From the records below, copy every line that contains the word "objects".

***** TASK DATA *****

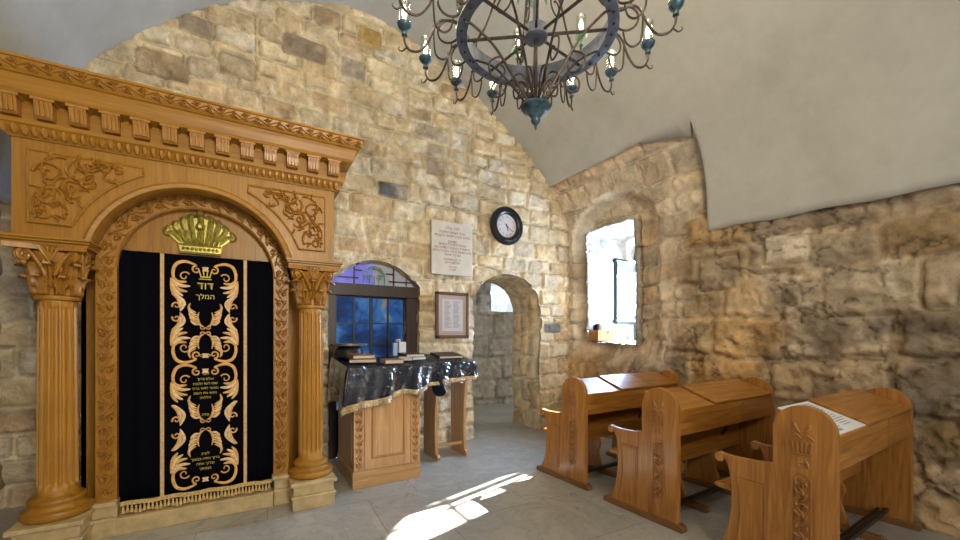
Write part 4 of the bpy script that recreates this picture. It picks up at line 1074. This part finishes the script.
# ================================================================== pews
PL_ = 1.60
def panel_poly():
    pts = [(.03, .05), (.03, .90)]
    pts += [(.182 - .152 * math.cos(a), .903 + .152 * math.sin(a)) for a in np.linspace(0, PI, 20)]
    pts += [(.334, .685), (.42, .672), (.56, .668), (.62, .672)]
    pts += [(.645 + .032 * math.cos(a), .648 + .032 * math.sin(a)) for a in np.linspace(2.0, -3.2, 14)]
    pts += cat_rom([(.600, .622), (.582, .57), (.570, .45), (.575, .30), (.600, .17), (.635, .09), (.655, .05)], 4)
    return pts
def end_panel(parent, x, near, nm='end_panel'):
    e = MB().prism(panel_poly(), 0, x, x + .042).build(nm, 'pew_z', parent, bevel=.006)
    MB().prism([(-.012, .0), (.71, 0), (.72, .02), (.71, .045), (.68, .055), (.02, .055), (-.012, .045), (-.02, .02)], 0, x - .012, x + .054).build('foot_rail', 'pew_dark', e, bevel=.005)
    sc = MB(); xo = x - .001 if near else x + .043
    sg = -1 if near else 1
    T = lambda s, t, h: (xo + sg * h, s, t)
    fr = MB()
    fr.tube([T(p[0], p[1], 0) for p in ((.375, .12), (.55, .12), (.535, .2), (.522, .32), (.528, .46), (.545, .55), (.375, .55))], .0055, 5, closed=True)
    fr.build('panel_molding', 'pew_carve', e)
    MB().prism([(.39, .135), (.532, .135), (.512, .32), (.518, .46), (.53, .535), (.39, .535)], 0, min(xo, xo + sg * .006), max(xo, xo + sg * .006)).build('side_field', 'pew_z', e, bevel=.003)
    if near:
        st = [(.145, .19)] + [(.145, .60)] + [(.187 - .042 * math.cos(a), .62 + .042 * math.sin(a)) for a in np.linspace(0, PI, 8)] + [(.229, .60), (.229, .19)] + [(.187 + .042 * math.cos(a), .18 - .02 * math.sin(a)) for a in np.linspace(0, PI, 6)]
        sc.tube([T(p[0], p[1], 0) for p in st], .004, 5, closed=True)
        vine(sc, lambda s, t, h: T(.187 + t, .19 + s, h), .44, .078, .018, 21, pk=.85)
        # crest: crown and small tablet above
        sc.stroke([(.14, .775), (.235, .775)], .012, .010, T)
        for y_ in (.14, .165, .187, .21, .235): sc.stroke([(.187 + (y_ - .187) * .8, .785), (y_, .845)], .010, .010, T)
        sc.stroke(cat_rom([(.13, .86), (.16, .885), (.187, .865), (.215, .885), (.245, .86)], 4), .010, .007, T)
        for k in (-1, 1):
            leaf(sc, T, .187 + k * .01, .90, PI / 2 - k * .9, .06, .02, k * 1.2, .008)
            leaf(sc, T, .187 + k * .012, .74, -PI / 2 + k * .8, .05, .018, -k * 1.2, .007)
        sc.stroke([(.170, .70), (.170, .75)], .010, .006, T); sc.stroke([(.204, .70), (.204, .75)], .010, .006, T); sc.stroke([(.165, .725), (.209, .725)], .010, .006, T)
        sc.build('carved_ornament', 'pew_carve', e, smooth=True)
    return e
def sl(y): return .905 + (y - .035) * .36      # slope of the book rest
def make_pew():
    p = empty('prayer_pew')
    end_panel(p, 0, True); end_panel(p, PL_ - .042, False)
    MB().box(.042, PL_ - .042, .042, .062, .70, .893).build('front_apron', 'pew_x', p, bevel=.003)
    MB().box(.042, PL_ - .042, .06, .315, .70, .715).build('desk_bottom', 'pew_x', p)
    MB().box(.042, PL_ - .042, .315, .338, .36, .995).build('backrest', 'pew_x', p, bevel=.004)
    for i, (a, b) in enumerate(((.042, .545), (.545, 1.085), (1.085, PL_ - .042))):
        lift = 0 if i == 0 else .016
        if i == 0: a_, b_ = a, b - .012
        else: a_, b_ = a + .002, b - .004
        q = MB(); z0, z1 = sl(.032) + lift - .018, sl(.335) + lift - .018
        q.add([(a_, .032, z0), (b_, .032, z0), (b_, .335, z1), (a_, .335, z1), (a_, .032, z0 + .018), (b_, .032, z0 + .018), (b_, .335, z1 + .018), (a_, .335, z1 + .018)],
              [(0, 3, 2, 1), (4, 5, 6, 7), (0, 1, 5, 4), (1, 2, 6, 5), (2, 3, 7, 6), (3, 0, 4, 7)])
        q.build('desk_lid', 'pew_x', p, bevel=.003)
    MB().box(1.000, 1.008, .0405, .0425, .70, .893).build('apron_joint', 'pew_carve', p)
    MB().prism([(.335, .415), (.68, .425), (.70, .435), (.70, .452), (.68, .458), (.335, .445)], 0, .045, PL_ - .045).build('seat', 'pew_x', p, bevel=.004)
    for x in (.50, 1.07):
        dv = [(.26, .05)] + cat_rom([(.26, .05), (.285, .13), (.31, .22), (.285, .30), (.30, .36), (.345, .40)], 4)[1:] + [(.345, .685), (.42, .672), (.56, .668), (.62, .672)]
        dv += [(.645 + .032 * math.cos(a), .648 + .032 * math.sin(a)) for a in np.linspace(2.0, -3.2, 14)] + cat_rom([(.600, .622), (.582, .57), (.572, .45), (.575, .30), (.585, .17), (.60, .05)], 4)
        s_ = MB().prism(dv, 0, x, x + .03).build('seat_divider', 'pew_z', p, bevel=.003)
        MB().prism([(.08, 0), (.66, 0), (.68, .02), (.66, .05), (.10, .05), (.07, .04), (.06, .02)], 0, x - .012, x + .042).build('support_foot', 'pew_dark', s_, bevel=.006)
    MB().box(.042, PL_ - .042, .155, .185, .085, .115).box(.042, PL_ - .042, .205, .225, .075, .10).build('foot_bar', 'black_metal', p, bevel=.003)
    MB().add([(1.20, .31, .50), (1.225, .31, .50), (1.225, .20, .70), (1.20, .20, .70), (1.20, .325, .50), (1.225, .325, .50), (1.225, .225, .70), (1.20, .225, .70)],
             [(0, 3, 2, 1), (4, 5, 6, 7), (0, 1, 5, 4), (1, 2, 6, 5), (2, 3, 7, 6), (3, 0, 4, 7)]).build('desk_bracket', 'black_metal', p)
    return p
def copy_tree(o, parent=None):
    c = o.copy(); COL.objects.link(c); c.parent = parent
    if parent: c.matrix_parent_inverse = o.matrix_parent_inverse.copy()
    for ch in list(o.children): copy_tree(ch, c)
    return c
pew = make_pew()
spots = [(2.765, 2.765, R(2.6), 'carved oak pew with book rest, farthest of the three, under the deep window'),
         (2.765, 1.815, R(2.4), 'carved oak pew with three lidded book rests, the middle one of the row of three'),
         (2.765, .88, R(2.6), 'carved oak pew nearest the viewer with a printed sheet lying on its book rest')]
pews = []
for i, (x, y, a, lab) in enumerate(spots):
    o = pew if i == 0 else copy_tree(pew)
    pews.append((o, x, y, a, lab))
for o, x, y, a, lab in pews:
    o.location = (x, y, 0); o.rotation_euler = (0, 0, a); tag(o, lab, 'pew', 'carved oak pews in a row')
# printed sheet lying on the low lid of the nearest pew
x, y, a = spots[2][:3]
ps = tag(empty('printed_sheet', (x, y, 0), a), 'white laminated printed sheet lying on the book rest of the nearest pew', 'sheet')
def slab(x0, x1, y0, y1, lo, hi):
    return MB().add([(x0, y0, sl(y0) + lo), (x1, y0, sl(y0) + lo), (x1, y1, sl(y1) + lo), (x0, y1, sl(y1) + lo), (x0, y0, sl(y0) + hi), (x1, y0, sl(y0) + hi), (x1, y1, sl(y1) + hi), (x0, y1, sl(y1) + hi)],
                    [(0, 3, 2, 1), (4, 5, 6, 7), (0, 1, 5, 4), (1, 2, 6, 5), (2, 3, 7, 6), (3, 0, 4, 7)])
slab(.06, .515, .04, .33, .001, .006).build('page', 'paper', ps)
pr = MB(); rn = random.Random(5)
for k in range(13):
    yy = .30 - k * .018
    for xa_ in (.08, .30):
        xb_ = xa_ + rn.uniform(.12, .185); q = slab(xa_, xb_, yy, yy + .006, .0062, .0068); pr.add(q.v, q.f)
q = slab(.10, .20, .055, .075, .0062, .0068); pr.add(q.v, q.f)
pr.build('printed_lines', 'paper_ink', ps)

# ================================================================== things on the deep window sill
cr_ = tag(empty('wooden_crate', (4.70, 4.48, 1.385)), 'small orange wooden crate with upright books on the window sill', 'crate')
cb_ = MB(); cb_.box(-.10, .10, -.10, .08, 0, .012); cb_.box(-.10, .10, -.10, -.088, 0, .17); cb_.box(-.10, .10, .068, .08, 0, .17); cb_.box(-.10, -.088, -.10, .08, 0, .17); cb_.box(.088, .10, -.10, .08, 0, .17)
cb_.build('crate_body', 'box_wood', cr_, bevel=.002)
for k, (w, hh, m_) in enumerate(((.03, .24, 'navy'), (.025, .26, 'leather'), (.03, .23, 'green_patina'), (.02, .25, 'paper'))):
    b = tag(MB().box(-w / 2, w / 2, -.045, .045, 0, hh).build('small_book', m_, loc=(4.645 + k * .036, 4.46, 1.398), bevel=.002),
            ['dark blue', 'brown', 'green', 'white'][k] + ' small upright book in the orange crate on the sill', 'book', 'books in the crate on the sill')
sb = tag(empty('sloping_board', (5.02, 4.42, 1.385)), 'pale yellow sloping board with a dark label on the window sill', 'board')
MB().prism([(-.16, 0), (.14, 0), (.14, .30), (.10, .30)], 1, -.08, .08).build('board', 'yellow', sb, bevel=.003)
MB().box(-.06, .10, -.086, -.08, .27, .35).build('dark_label', 'black_metal', sb)

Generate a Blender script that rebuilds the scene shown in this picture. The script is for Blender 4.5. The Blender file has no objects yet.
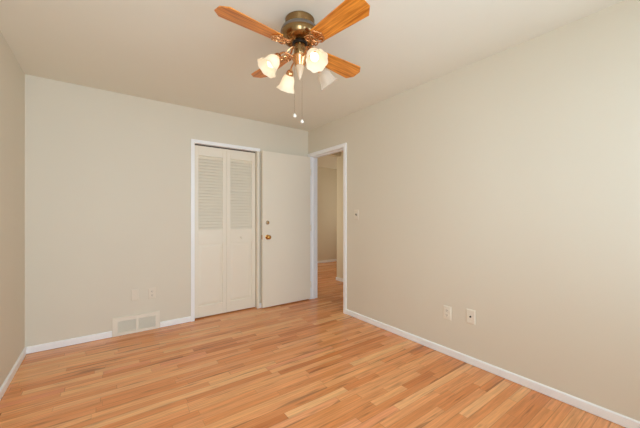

*****

## CORRECT OUTPUT:
    c = o.copy(); COL.objects.link(c); c.parent = parent
Generate a Blender script that rebuilds the scene shown in this picture. The script is for Blender 4.5. The Blender file has no objects yet.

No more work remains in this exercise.